The half-breeds have turned from their trail and are coming forward at a gallop.

"There 's Grant, the Plain Ranger, Governor! Let me shoot him," pleads one Hudson's Bay man.

"God have mercy on our souls!" mutters one of the colonists, counting the foe; "but we are all dead men."

All the world knows the rest. At a knoll where grew some trees, a spot now known in Winnipeg on North Main Street as Seven Oaks, Grant, the Ranger, sent a half-breed, Boucher, forward to parley.

"What do you want?" demands Semple.

"We want our fort!"

"Go to your fort, then!"

"Rascal! You have destroyed our fort!"

"Dare you to speak so to me? Arrest him!"

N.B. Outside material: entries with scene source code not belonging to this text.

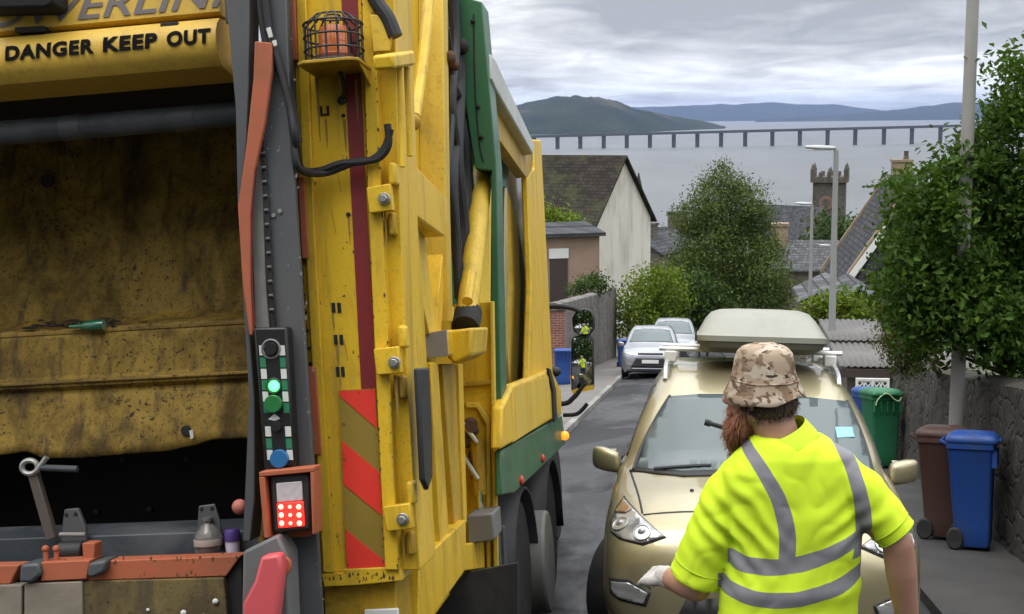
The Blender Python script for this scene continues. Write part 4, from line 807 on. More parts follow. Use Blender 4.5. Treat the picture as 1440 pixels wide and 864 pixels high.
for s in (-1, 1):
    bm = B(); tube(bm, [(s * .60, 1.98, 1.59), (s * .60, 2.12, 1.675), (s * .595, 2.6, 1.725), (s * .59, 3.5, 1.73), (s * .58, 4.2, 1.67), (s * .575, 4.35, 1.62)], .018, 8); obj('roof_rail', bm, m_silver, g.o)
m_bar = pbr('white roof bar', (.74, .74, .72), .4)
for y in (2.42, 3.35):
    bm = B(); loftrings(bm, [ring((x, y, 1.80 if abs(x) < .7 else 1.795), (1, 0, 0), .035, 10, .018) for x in (-.66, -.64, -.4, 0, .4, .64, .66)]); b_ = obj('roof_bar', bm, m_bar, g.o)
    for s in (-1, 1): bm = B(); loftrings(bm, [[Vector((s * .575 + dx, y + dy, z)) for dx, dy in ((-.045, -.05), (.045, -.05), (.045, .05), (-.045, .05))] for z in (1.70, 1.785)]); obj('bar_clamp', bm, m_bar, b_, bevel=.01)
# the roof box rests on the bars
rb = thing('roof_box', 'grey beige hard shell roof box strapped on top of the gold car', 'roof box', g.M @ Matrix.Translation((.07, 2.02, 1.79)) @ Matrix.Diagonal((1, 1, .82, 1)))
m_rb = pbr('grey beige roof box shell', (.30, .305, .255), .42, var=.05, dirt=(.16, .15, .12), amt=.3, ds=2); m_rbd = pbr('roof box base', (.14, .14, .12), .55)
def rbr(y0, y1, w, z, r): 
    pts = []
    for cx, cy_, a0 in ((w - r, y1 - r, 0), (-w + r, y1 - r, 90), (-w + r, y0 + r, 180), (w - r, y0 + r, 270)): pts += [Vector((cx + math.cos(R(a0 + t)) * r, cy_ + math.sin(R(a0 + t)) * r, z)) for t in (0, 22, 45, 68, 90)]
    return pts
bm = B(); loftrings(bm, [rbr(.10, 1.9, .36, .0, .1), rbr(.02, 1.98, .43, .05, .12), rbr(.0, 2.0, .445, .10, .12)]); obj('base', bm, m_rbd, rb)
bm = B(); loftrings(bm, [rbr(-.01, 2.01, .455, .103, .12), rbr(-.012, 2.012, .457, .15, .12), rbr(.0, 2.0, .447, .158, .12), rbr(.02, 1.99, .44, .175, .12), rbr(.16, 1.95, .39, .29, .13), rbr(.24, 1.9, .345, .355, .14), rbr(.32, 1.84, .28, .382, .14), rbr(.5, 1.7, .15, .39, .1)]); obj('lid', bm, m_rb, rb, angle=40)
for x_ in (-.47, .455): bm = B(); box(bm, (x_, .3, .09), (x_ + .015, .4, .15)); obj('latch', bm, m_dark, rb, smooth=False)
def small_car(name, label, x, y, mat, dims, dz=0, yaw=0, roll=0, grille=True):
    c = Car(name, label, x, y, mat, dims, wr=.32, yaw=yaw, roll=roll, dz=dz); X, Y, Z = dims
    c.patch('windscreen', [(-.72 * X, 1.15 * Z), (-.60 * X, 1.55 * Z), (-.3 * X, 1.60 * Z), (.3 * X, 1.60 * Z), (.60 * X, 1.55 * Z), (.72 * X, 1.15 * Z), (.3 * X, 1.17 * Z), (-.3 * X, 1.17 * Z)], 'front', m_scr)
    hl = [(-.84 * X, .80 * Z), (-.86 * X, .90 * Z), (-.80 * X, .97 * Z), (-.52 * X, .82 * Z), (-.52 * X, .74 * Z), (-.66 * X, .74 * Z)]
    for f in (lambda q: q, mx):
        c.patch('headlight', f(hl), 'front', m_hl, .006, .006); c.patch('fog_light', f([(-.76 * X, .42 * Z), (-.76 * X, .5 * Z), (-.62 * X, .5 * Z), (-.62 * X, .42 * Z)]), 'front', m_hl, .01, .006)
    c.patch('upper_grille', [(-.40 * X, .77 * Z), (-.40 * X, .83 * Z), (.40 * X, .83 * Z), (.40 * X, .77 * Z)], 'front', m_dark, .006)
    c.patch('lower_grille', [(-.62 * X, .36 * Z), (-.46 * X, .66 * Z), (.46 * X, .66 * Z), (.62 * X, .36 * Z)], 'front', m_dark, .006)
    flatplate(c, .55 * Z)
    c.patch('bumper_lip', [(-.60 * X, .30 * Z), (-.62 * X, .345 * Z), (.62 * X, .345 * Z), (.60 * X, .30 * Z)], 'front', mat, .02, .02)
    c.wheel(); c.mirror(1.45 * Y, 1.08 * Z, mat, .2); sideglass(c, Y, Z); return c
small_car('parked_car', 'silver family car facing uphill at the left kerb', at(915, 530, 40).x, 39.4, paint('silver car paint', (.30, .31, .345), .65, .34), (.975, .92, .96))
small_car('parked_car', 'darker silver van like car parked behind the silver family car', at(946, 505, 46).x, 46.2, paint('dark silver car paint', (.23, .25, .27), .6, .34), (.98, .95, 1.08))
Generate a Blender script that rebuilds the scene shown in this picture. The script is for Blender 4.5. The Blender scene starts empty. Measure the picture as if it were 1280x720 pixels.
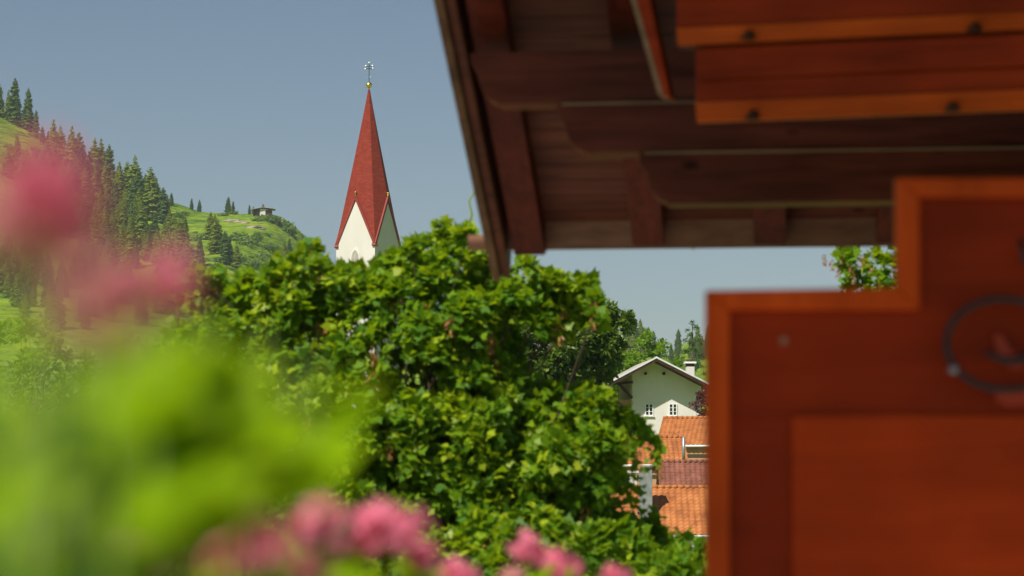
import bpy, math, random
import numpy as np
from mathutils import Vector, Matrix, noise

random.seed(11)
RNG = np.random.default_rng(11)
S = bpy.context.scene
C = S.collection
R = math.radians

# ------------------------------------------------------------------ camera
F = 3022.0                      # focal length in photo pixels (85 mm)
CAMZ = 7.0
PITCH = math.atan(240 / F)
cd = bpy.data.cameras.new("camera")
cam = bpy.data.objects.new("camera", cd)
C.objects.link(cam)
cam.location = (0, 0, CAMZ)
cam.rotation_euler = (math.pi / 2 + PITCH, 0, 0)
cd.sensor_width = 36
cd.lens = 85
cd.clip_start = 0.05
cd.clip_end = 6000
cd.dof.use_dof = True
cd.dof.focus_distance = 260
cd.dof.aperture_fstop = 3.0
cd.dof.aperture_blades = 0
S.camera = cam


def P(px, py, y):
    """the point at forward distance y that the photo shows at px, py (1280 x 720)"""
    u, v = (px - 640) / F, (360 - py) / F
    fw = (math.cos(PITCH), math.sin(PITCH))
    d = Vector((u, fw[0] - v * fw[1], fw[1] + v * fw[0]))
    d *= y / d.y
    return Vector((d.x, d.y, d.z + CAMZ))


# ------------------------------------------------------------------ light
AZ, EL = R(34), R(52)
tosun = Vector((-math.sin(AZ) * math.cos(EL), -math.cos(AZ) * math.cos(EL), math.sin(EL)))
sl = bpy.data.lights.new("sun", 'SUN')
sl.energy = 5.0
sl.angle = R(0.55)
sl.color = (1.0, 0.93, 0.82)
so = bpy.data.objects.new("sun", sl)
C.objects.link(so)
so.rotation_euler = tosun.to_track_quat('Z', 'Y').to_euler()
so.location = tosun * 100
w = bpy.data.worlds.new("World")
S.world = w
w.use_nodes = True
nt = w.node_tree
sky = nt.nodes.new('ShaderNodeTexSky')
sky.sky_type = 'NISHITA'
sky.sun_disc = False
sky.sun_elevation = EL
sky.sun_rotation = math.atan2(tosun.x, tosun.y)
sky.altitude = 900
sky.air_density = 1.0
sky.dust_density = 1.3
sky.ozone_density = 0.6
nt.links.new(sky.outputs[0], nt.nodes['Background'].inputs[0])
nt.nodes['Background'].inputs[1].default_value = 0.050
vs = S.view_settings
vs.view_transform = 'Standard'
vs.look = 'None'
vs.exposure = 0.38
vs.gamma = 1
vs.use_curve_mapping = False
S.cycles.use_denoising = True
S.cycles.max_bounces = 10
S.cycles.diffuse_bounces = 6
S.cycles.transmission_bounces = 6
S.cycles.sample_clamp_indirect = 4

# ------------------------------------------------------------------ materials


def newmat(name):
    m = bpy.data.materials.new(name)
    m.use_nodes = True
    n = m.node_tree.nodes
    b = n['Principled BSDF']
    return m, m.node_tree, b


def ramp(nt_, stops):
    r = nt_.nodes.new('ShaderNodeValToRGB')
    e = r.color_ramp.elements
    while len(e) < len(stops):
        e.new(0.5)
    for k, (p, c) in enumerate(stops):
        e[k].position = p
        e[k].color = (*c, 1)
    return r


def mat_noise(name, c1, c2, scale=3.0, rough=0.8, stretch=(1, 1, 1), bump=0.0, bscale=None, c3=None, detail=6, metallic=0, spec=0.4):
    m, t, b = newmat(name)
    tc = t.nodes.new('ShaderNodeTexCoord')
    mp = t.nodes.new('ShaderNodeMapping')
    mp.inputs['Scale'].default_value = stretch
    nz = t.nodes.new('ShaderNodeTexNoise')
    nz.inputs['Scale'].default_value = scale
    nz.inputs['Detail'].default_value = detail
    nz.inputs['Roughness'].default_value = 0.6
    t.links.new(tc.outputs['Object'], mp.inputs[0])
    t.links.new(mp.outputs[0], nz.inputs[0])
    st = [(0.32, c1), (0.68, c2)] if c3 is None else [(0.3, c1), (0.52, c2), (0.72, c3)]
    r = ramp(t, st)
    t.links.new(nz.outputs[0], r.inputs[0])
    t.links.new(r.outputs[0], b.inputs['Base Color'])
    b.inputs['Roughness'].default_value = rough
    b.inputs['Metallic'].default_value = metallic
    b.inputs['Specular IOR Level'].default_value = spec
    if bump:
        bp = t.nodes.new('ShaderNodeBump')
        bp.inputs['Strength'].default_value = bump
        bp.inputs['Distance'].default_value = 0.02
        n2 = t.nodes.new('ShaderNodeTexNoise')
        n2.inputs['Scale'].default_value = bscale or scale * 4
        n2.inputs['Detail'].default_value = 5
        t.links.new(mp.outputs[0], n2.inputs[0])
        t.links.new(n2.outputs[0], bp.inputs['Height'])
        t.links.new(bp.outputs[0], b.inputs['Normal'])
    return m


def mat_leaf(name, stops, trans, mix=0.4, rough=0.45, spec=0.35):
    """leaf: each leaf (mesh island) its own shade, part of the light goes through"""
    m, t, b = newmat(name)
    g = t.nodes.new('ShaderNodeNewGeometry')
    n = len(stops)
    r = ramp(t, [(i / max(1, n - 1), c) for i, c in enumerate(stops)])
    t.links.new(g.outputs['Random Per Island'], r.inputs[0])
    t.links.new(r.outputs[0], b.inputs['Base Color'])
    b.inputs['Roughness'].default_value = rough
    b.inputs['Specular IOR Level'].default_value = spec
    tr = t.nodes.new('ShaderNodeBsdfTranslucent')
    mc = t.nodes.new('ShaderNodeMix')
    mc.data_type = 'RGBA'
    mc.inputs[0].default_value = 0.6
    t.links.new(r.outputs[0], mc.inputs[6])
    mc.inputs[7].default_value = (*trans, 1)
    t.links.new(mc.outputs[2], tr.inputs[0])
    mx = t.nodes.new('ShaderNodeMixShader')
    mx.inputs[0].default_value = mix
    out = t.nodes['Material Output']
    t.links.new(b.outputs[0], mx.inputs[1])
    t.links.new(tr.outputs[0], mx.inputs[2])
    t.links.new(mx.outputs[0], out.inputs[0])
    return m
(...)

Boucher slips from his saddle. The Plain Rangers think he has been shot. Instantaneously from both sides crashes musketry fire. Semple falls with a broken thigh. Before Grant can control his murderous crew or obtain aid for the wounded governor, a scamp of a half-breed has slashed the fallen man to death. Two or three Hudson's Bay men escape through the long grass and swim across Red River. Two or three more save themselves by instant surrender. For the rest of the twenty-seven, they lie where they have fallen. They are stripped, mutilated, cut to pieces. Only one Nor'wester is killed, only one wounded.